Monday, March 7, 2022

Today in the Mission Yearbook - Hymns from the heart of the Black church

‘Delicate, heavy history’ informs the ‘pain’ heard in the swells, seen in the embodiment of those singing

March 7, 2022

The Rev. Carlton Johnson

Whenever the Rev. Carlton Johnson talks about hymns from the heart of the Black church, he feels a responsibility to carry on the tradition of his ancestors. For their hymns are, as W.E.B. Du Bois observed, “the most original and beautiful expression of human life and longing born on American soil.”

Formed in a Black Baptist congregation, Johnson sang his first solo when he was 5. A choir director by high school, he spent decades leading music ministry around the country.
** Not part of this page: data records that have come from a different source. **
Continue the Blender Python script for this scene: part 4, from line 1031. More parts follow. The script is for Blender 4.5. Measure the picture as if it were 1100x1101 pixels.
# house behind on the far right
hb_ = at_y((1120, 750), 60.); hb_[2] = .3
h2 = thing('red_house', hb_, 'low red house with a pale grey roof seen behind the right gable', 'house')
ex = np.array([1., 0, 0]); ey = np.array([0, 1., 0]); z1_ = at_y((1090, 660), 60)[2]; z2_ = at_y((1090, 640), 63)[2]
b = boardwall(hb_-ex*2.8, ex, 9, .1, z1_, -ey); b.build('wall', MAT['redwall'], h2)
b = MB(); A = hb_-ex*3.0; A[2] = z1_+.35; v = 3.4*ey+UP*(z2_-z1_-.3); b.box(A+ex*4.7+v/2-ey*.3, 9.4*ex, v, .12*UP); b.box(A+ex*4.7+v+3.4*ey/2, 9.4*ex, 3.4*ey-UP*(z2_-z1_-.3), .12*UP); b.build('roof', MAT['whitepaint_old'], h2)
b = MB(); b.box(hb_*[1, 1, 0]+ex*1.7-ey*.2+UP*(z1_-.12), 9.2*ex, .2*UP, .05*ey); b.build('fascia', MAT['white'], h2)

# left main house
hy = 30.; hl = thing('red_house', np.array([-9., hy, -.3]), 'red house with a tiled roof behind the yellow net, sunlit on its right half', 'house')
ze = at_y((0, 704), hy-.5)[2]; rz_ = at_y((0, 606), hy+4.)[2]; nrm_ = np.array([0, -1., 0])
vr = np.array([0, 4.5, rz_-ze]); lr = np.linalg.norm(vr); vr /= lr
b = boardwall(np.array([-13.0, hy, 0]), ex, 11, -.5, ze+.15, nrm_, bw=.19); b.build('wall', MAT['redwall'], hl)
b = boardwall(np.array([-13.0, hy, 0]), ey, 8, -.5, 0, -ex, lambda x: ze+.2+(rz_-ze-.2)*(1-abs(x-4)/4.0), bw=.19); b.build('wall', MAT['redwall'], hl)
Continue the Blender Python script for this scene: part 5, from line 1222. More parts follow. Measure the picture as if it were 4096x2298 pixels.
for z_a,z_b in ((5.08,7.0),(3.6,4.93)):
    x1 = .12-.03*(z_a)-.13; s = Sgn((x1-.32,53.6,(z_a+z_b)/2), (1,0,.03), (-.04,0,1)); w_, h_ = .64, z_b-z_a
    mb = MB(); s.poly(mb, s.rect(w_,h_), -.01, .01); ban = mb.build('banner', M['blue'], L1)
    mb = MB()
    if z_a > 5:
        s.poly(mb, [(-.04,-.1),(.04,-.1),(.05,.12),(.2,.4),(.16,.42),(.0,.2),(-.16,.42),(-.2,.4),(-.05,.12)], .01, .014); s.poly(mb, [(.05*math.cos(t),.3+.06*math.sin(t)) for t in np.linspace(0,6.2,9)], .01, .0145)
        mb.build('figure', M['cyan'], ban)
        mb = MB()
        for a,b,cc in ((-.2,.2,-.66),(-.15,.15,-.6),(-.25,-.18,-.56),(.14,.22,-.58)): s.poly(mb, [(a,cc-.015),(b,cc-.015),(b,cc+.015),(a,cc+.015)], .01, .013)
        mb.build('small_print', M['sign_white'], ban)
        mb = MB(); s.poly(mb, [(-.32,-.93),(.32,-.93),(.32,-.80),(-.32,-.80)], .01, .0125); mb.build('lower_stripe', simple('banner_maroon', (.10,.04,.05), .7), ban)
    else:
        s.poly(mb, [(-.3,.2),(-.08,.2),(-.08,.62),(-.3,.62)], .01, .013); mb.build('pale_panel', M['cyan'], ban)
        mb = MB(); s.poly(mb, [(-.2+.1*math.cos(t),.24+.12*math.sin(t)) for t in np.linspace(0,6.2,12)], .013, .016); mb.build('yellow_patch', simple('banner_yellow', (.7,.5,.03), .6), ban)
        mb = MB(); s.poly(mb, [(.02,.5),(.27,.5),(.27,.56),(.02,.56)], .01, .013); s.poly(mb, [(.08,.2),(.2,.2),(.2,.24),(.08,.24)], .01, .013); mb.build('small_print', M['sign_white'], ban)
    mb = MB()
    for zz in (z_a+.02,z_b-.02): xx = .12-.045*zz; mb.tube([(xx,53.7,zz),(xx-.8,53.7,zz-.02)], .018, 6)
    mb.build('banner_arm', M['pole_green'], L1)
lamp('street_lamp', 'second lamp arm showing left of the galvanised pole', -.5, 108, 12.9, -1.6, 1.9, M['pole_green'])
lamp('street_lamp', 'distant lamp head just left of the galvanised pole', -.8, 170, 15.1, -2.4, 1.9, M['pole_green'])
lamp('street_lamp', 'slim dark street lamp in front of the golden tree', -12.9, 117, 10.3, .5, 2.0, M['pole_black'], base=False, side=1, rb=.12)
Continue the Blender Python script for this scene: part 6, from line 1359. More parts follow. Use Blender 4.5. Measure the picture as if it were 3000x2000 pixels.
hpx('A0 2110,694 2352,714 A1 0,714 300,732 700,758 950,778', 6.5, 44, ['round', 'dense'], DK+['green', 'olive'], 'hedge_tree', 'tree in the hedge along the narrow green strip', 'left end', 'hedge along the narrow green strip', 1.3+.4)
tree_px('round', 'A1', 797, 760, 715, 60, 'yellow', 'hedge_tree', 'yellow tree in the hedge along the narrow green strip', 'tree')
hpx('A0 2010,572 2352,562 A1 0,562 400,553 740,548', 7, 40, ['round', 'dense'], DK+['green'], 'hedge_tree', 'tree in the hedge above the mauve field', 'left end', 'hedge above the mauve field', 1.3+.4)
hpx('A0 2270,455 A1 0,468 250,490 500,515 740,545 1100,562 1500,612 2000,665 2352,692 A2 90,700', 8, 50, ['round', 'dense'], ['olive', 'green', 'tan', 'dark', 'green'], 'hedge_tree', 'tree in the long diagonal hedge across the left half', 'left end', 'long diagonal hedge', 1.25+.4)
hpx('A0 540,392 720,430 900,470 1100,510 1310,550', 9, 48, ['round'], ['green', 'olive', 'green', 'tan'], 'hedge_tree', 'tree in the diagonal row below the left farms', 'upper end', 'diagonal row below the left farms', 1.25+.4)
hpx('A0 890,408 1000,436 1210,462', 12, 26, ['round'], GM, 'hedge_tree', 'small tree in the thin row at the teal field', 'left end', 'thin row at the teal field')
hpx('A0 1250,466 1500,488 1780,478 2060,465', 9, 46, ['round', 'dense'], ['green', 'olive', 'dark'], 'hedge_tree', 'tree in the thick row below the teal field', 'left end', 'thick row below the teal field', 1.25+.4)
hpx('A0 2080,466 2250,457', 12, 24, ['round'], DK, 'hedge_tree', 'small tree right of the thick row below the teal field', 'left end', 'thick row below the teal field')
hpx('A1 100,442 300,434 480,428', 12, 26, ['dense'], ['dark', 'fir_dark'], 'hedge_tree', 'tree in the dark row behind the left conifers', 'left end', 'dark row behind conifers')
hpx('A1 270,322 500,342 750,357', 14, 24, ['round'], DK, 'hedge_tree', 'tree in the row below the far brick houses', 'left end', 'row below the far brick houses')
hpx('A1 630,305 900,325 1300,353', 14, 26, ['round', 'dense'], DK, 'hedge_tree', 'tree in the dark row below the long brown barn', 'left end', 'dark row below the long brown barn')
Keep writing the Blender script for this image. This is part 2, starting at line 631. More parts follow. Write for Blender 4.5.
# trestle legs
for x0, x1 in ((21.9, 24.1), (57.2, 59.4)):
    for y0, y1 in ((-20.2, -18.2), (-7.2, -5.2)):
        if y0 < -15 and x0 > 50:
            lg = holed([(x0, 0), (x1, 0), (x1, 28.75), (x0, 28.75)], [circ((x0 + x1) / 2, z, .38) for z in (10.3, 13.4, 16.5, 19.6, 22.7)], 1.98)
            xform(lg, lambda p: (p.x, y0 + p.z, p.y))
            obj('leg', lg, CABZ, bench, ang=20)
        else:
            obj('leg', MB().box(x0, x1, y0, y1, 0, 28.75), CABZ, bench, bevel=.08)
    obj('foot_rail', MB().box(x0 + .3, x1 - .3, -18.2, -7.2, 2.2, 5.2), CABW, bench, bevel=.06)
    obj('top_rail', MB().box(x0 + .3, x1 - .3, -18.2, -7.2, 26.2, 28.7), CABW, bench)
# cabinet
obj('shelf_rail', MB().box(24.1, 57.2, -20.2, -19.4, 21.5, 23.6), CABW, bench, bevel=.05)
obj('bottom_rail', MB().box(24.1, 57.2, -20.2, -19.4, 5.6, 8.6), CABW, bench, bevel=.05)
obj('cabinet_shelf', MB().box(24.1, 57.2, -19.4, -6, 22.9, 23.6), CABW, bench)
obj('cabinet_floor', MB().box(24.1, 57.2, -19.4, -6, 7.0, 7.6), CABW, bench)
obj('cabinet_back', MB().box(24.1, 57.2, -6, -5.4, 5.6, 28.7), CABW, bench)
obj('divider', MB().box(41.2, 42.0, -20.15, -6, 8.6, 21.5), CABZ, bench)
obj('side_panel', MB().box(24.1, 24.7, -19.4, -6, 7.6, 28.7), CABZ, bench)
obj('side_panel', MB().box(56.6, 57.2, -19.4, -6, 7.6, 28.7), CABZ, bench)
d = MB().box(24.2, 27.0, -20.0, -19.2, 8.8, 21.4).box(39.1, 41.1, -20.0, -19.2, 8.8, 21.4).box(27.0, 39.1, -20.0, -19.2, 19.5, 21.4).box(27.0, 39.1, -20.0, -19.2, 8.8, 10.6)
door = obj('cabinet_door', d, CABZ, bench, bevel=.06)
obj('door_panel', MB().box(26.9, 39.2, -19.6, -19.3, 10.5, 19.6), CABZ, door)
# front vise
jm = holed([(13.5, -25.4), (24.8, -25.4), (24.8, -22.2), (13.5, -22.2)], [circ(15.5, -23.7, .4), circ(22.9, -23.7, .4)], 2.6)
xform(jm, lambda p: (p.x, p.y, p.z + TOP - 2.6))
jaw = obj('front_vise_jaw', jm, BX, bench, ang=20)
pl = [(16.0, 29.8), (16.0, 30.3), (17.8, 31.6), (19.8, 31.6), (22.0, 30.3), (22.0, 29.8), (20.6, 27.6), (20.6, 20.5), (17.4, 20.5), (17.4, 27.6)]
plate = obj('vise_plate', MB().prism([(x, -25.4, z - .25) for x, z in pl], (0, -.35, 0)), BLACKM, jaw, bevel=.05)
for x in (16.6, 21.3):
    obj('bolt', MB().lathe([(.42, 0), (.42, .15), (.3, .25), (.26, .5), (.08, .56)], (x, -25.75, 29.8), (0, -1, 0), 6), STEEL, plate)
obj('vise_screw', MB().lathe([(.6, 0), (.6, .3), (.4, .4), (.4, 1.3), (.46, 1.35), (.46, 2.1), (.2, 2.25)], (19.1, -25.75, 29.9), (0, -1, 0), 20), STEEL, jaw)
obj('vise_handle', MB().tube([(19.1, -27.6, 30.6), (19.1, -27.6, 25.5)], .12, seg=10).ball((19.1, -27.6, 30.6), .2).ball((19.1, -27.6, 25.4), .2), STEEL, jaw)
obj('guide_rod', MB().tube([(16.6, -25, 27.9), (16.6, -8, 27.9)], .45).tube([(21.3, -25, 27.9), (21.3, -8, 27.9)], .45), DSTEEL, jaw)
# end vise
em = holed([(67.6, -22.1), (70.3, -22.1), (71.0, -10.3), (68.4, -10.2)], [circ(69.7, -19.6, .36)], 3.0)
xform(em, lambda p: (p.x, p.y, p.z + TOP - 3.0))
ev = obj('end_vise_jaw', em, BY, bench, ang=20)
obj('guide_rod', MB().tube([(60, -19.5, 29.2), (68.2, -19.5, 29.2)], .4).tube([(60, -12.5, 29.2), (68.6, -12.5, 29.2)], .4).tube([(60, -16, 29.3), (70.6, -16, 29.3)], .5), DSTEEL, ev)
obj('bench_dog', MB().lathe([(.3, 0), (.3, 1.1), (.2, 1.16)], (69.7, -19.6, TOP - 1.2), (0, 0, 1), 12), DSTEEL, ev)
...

At a recent Presbyterian Association of Musicians Town Hall Forum, Johnson discussed an article he wrote for Call to Worship, a quarterly journal published by the Office of Theology and Worship in the Presbyterian Church (U.S.A.).

Johnson began the conversation on his article “Stretching Out: Hymn Interpretation in the Black Church,” with what he called “some delicate and heavy history.” In the late 1400s in Ghana, the Elmina Castle was originally built as a trading post and a house for missionaries. Johnson said there was a church in the castle compound that held Christian etchings, including a cross. In nearby adjacent buildings were enslaved and imprisoned African American people, where young boys and girls and older men and women were abused. Before or after the abuse, abusers would go to worship in the church.

“Such irony that both occurred in the same place,” Johnson said. “Keep in mind when we’re doing discipleship that today’s young people now know these two things were going on simultaneously in the compound.”

The coordinator for Vital Congregations in the PC(USA) said it was assumed the Africans had no knowledge. Even though they had Christianity (as well as the two other Abrahamic religions) long before their enslavement, their spiritual practices were considered pagan. Soon the singing, dancing and drumming by the enslaved became punishable offenses — and could actually get them killed.

But when they arrived in the U.S. to work the plantations in the South, they were told to sing their songs.

“My ancestors had to think, ‘How can we sing in such a strange land?’” Johnson said. “They were now being taught about Christianity in a way they didn’t understand. How could this be the high God?”

The enslaved Africans who were remembering their homeland compared their singing to Israelite songs in Babylon as they remembered Zion (Psalm 137). Because of this, Johnson said, there is more to the music in the Black church than just “jazzing it up” by adding beats and rhythms.

“What you really hear in the sounds and the ebbs and flows of the music [in the Black church] is pain,” he said. “Cries of desperation and pleas for help.”

Sometimes that pain is in the lyrics. But Johnson said you can really hear it the swells — and in the emphasis on particular parts of the song. You can also see it in the embodiment of those who are singing, or performing, for the Black congregation. Using the under-documented “old meter” form, the cadence of the hymn was slowed almost to a dirge.

Following the Great Awakening, the enslaved African people were taken to church to participate in worship services. But it is noteworthy, Johnson writes, that this invitation had nothing to do with the welfare of the enslaved. Citing Riggins R. Earl Jr.’s work “Dark Symbols, Obscure Signs: God, Self, and Community in the Slave World,” Johnson said slave owners were taught by the church to imagine these enslaved people as “bodiless souls.” It was acceptable to get as much work as possible out of their bodies, but it was their “Christian duty” to make their souls fit for heaven. But some would not even believe the soul of an African could abide in the same heaven as a white person. So, they built balconies in many of their churches to keep the enslaved as far away from the white people as possible. These balconies, Johnson said, became known as “N-Heaven.”

Paul Seebeck, Communications Strategist, Presbyterian Mission Agency

Let us join in prayer for:

PC(USA) Agencies’ Staff
Kim Long, Editor, Theology, Formation & Evangelism, Presbyterian Mission Agency
Patricia Longfellow, Senior Administrative Assistant, Presbyterian Women

Let us pray

Lord, you make no distinction between rich and poor, between those who give bread and those who receive it. You know that they all need you, your love, your presence. Thank you for reminding us that we are all your children. Amen.